Watcom shopping index picks up in June for first time in four years

Watcom shopping index picks up in June for first time in four years
Watcom shopping index picks up in June for first time in four years. / bne IntelliNews
By Ben Aris in Berlin July 19, 2019

Foot traffic at Russia’s leading malls was up over the first six months of this year and suggests the continuous contraction that has marred retail for the last five years has bottomed out, according to the latest Watcom Shopping index.

“During the first half of the year the Shopping Index in Russia showed growth of 2.2% with the growth in the leading malls of Moscow and St Petersburg at 1% and 1.4% respectively. From the major urabn centers the fastest growth was seen in Yekaterinburg where shopping traffic was up 2.7% over the first six months of this year compared to a year earlier,” Watcom CEO Yuri Skorokhodov said in a press release. “We can state that the negative trend has been broken. People got used to a new reality.”

The Watcom index measures foot traffic at the leading malls in Russia in real time by using security cameras and face recognition technology and is the most accurate measure of activity in the top retailing outlets.

Foot traffic has been falling continuously since 2014 and mirrors the decline in real incomes over the same period. The fall has also been exacerbated by the growing share of e-commerce which now accounts for 4.5% of total retail turnover and is growing exponentially.

Skorokhodov added: “Despite the fact that the Russians got sick and tired of crisis and negative news about economics, we can confirm that consumer sentiment has stabilised due to the lack of ruble volatility and deferred demand.”

Russia’s economic growth has been almost entirely supported by consumption in the first half of this year, although the Central Bank of Russia (CBR) is worried as much of this consumption was paid for by consumer credit. Consumer credits have been growing by 25% y/y at an annualised rate, whereas real incomes have expanded by about 7%.

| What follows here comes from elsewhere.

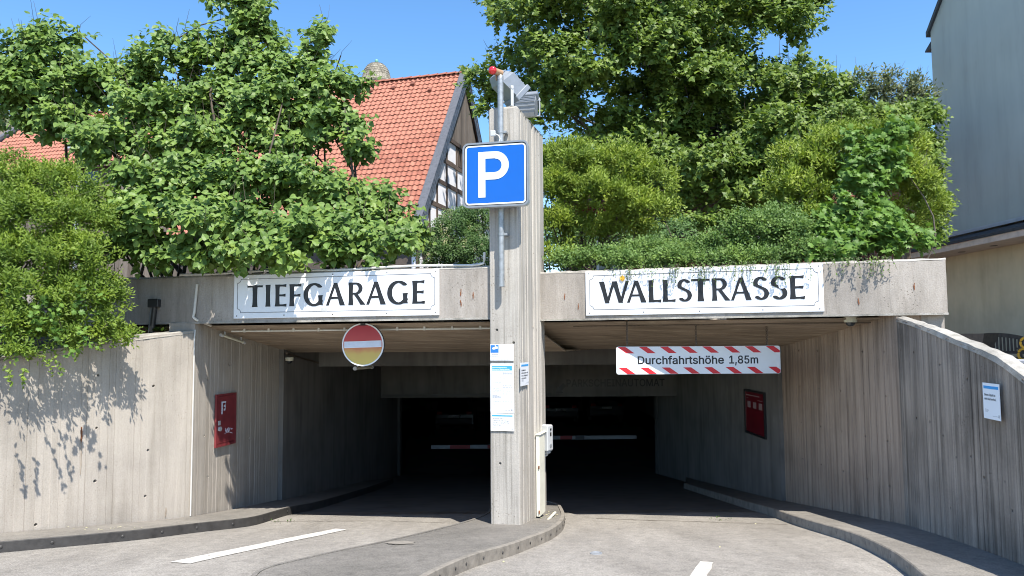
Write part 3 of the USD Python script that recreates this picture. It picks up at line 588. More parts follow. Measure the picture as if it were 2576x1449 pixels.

“Real wages increased +2.3% y/y in June, against a revised +1.6% y/y in May. Mild but robust growth in real wages underpinned demand, despite the fact the dominating narrative focuses on the expansion of retail lending as the key (if not the sole) supporting factor for domestic consumption growth,” Alexander Isakov, chief economist with VTB, said in a recent note. “Real disposable income in 1H19 dropped -1.3% y/y in 1H19 and declined -0.2% y/y in 2Q19 in particular, according to Rosstat.”

That mild increase in incomes has push up retail sales, which grew +1.4% y/y in June. The dynamics in food and non-food retail sales were synchronised: the former increased +1.4% y/y, the latter rose by +1.5% y/y, VTB reports.

The outlook for this year is real income growth will remain flat but economic growth should pick up as the state’s RUB27 trillion spending programme starts to make itself felt later this year.